Anyway, I really enjoyed cooking for Steve and Jeni and, as most of our friends are full-on veggies or not fishy types, it was nice to have yummy fish for a change. The meal was a success and it filled us up ready for not one but TWO epic games of Scrabble. Scrabulous!

Recipes (serves 4):

For the Crab Cakes:
600g potatoes
350g of crab meat
Handful of fresh dill
Handful of fresh chives
4 tablespoons of mayo
Lemon wedges

Peel and chop the potatoes into chunks before putting them onto boil. Boil until soft before leaving in a collander to dry out well.

Meanwhile, combine the crab, herbs and mayo in a mixing bowl and put into the fridge to keep cool and fresh.

Once the potatoes have drained thoroughly, mash well until creamy and free of lumps. Leave the potatoes to cool completely.

Combine the cooled potato and crab mixture in a bowl before seasoning and forming the mixture into 8 little patties. Transfer to the fridge for, ideally, 8 hours.

Heat up a frying pan and add the crab cakes to cook until crispy on both sides, before transferring the browned crab cakes to a hot oven to finish off.

In the meantime, prepare a nice ramekin of paprika mayonnaise by mixing a couple of good pinches of paprika into some mayo. Add a little bit of rocket and a nice wedge of lemon to a plate, before putting the crab cakes on as well.

Serve with paprika mayonnaise.

For the Sea Bass with Parsnip Purée and Asparagus:
4 sea bass fillets
3 parsnips
60ml of milk
A packet of asparagus
3 garlic cloves

The parsnip purée can be made in advance and reheated which is useful if like us you are entertaining. Start by peeling the parsnips and cutting into chunks.

Boil the parsnip chunks in salted water until soft. Meanwhile, heat up the milk before combining the milk and parsnips together and blending to make a purée.

Next, get two pans on the go and heat up your grill. You'll need to start cooking the asparagus and the fish at pretty much the same time. Put the asparagus in one of the pans with the garlic and some salt.

Cook over a high heat for a few minutes before lowering the heat and covering the asparagus until soft but still with a bite.

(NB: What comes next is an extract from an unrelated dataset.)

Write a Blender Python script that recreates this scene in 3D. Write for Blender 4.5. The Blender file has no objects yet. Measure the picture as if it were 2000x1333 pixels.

Meanwhile, heat up the second pan and start to pan fry the sea bass fillets skin-side down. Once the sea bass starts to go fairly white around the edges, flip the sea bass over being careful not to break the delicate fish. Transfer the sea bass to the hot grill, skin side up. Allow the skin to crisp up a little bit while you plate the rest of the ingredients.

Once the asparagus and parsnip purée are arranged artistically on the plate, place the sea bass fillets on top of the parnsip purée.

Et voila, a lovely summery and super easy to make main course, perfect for a summer lunch.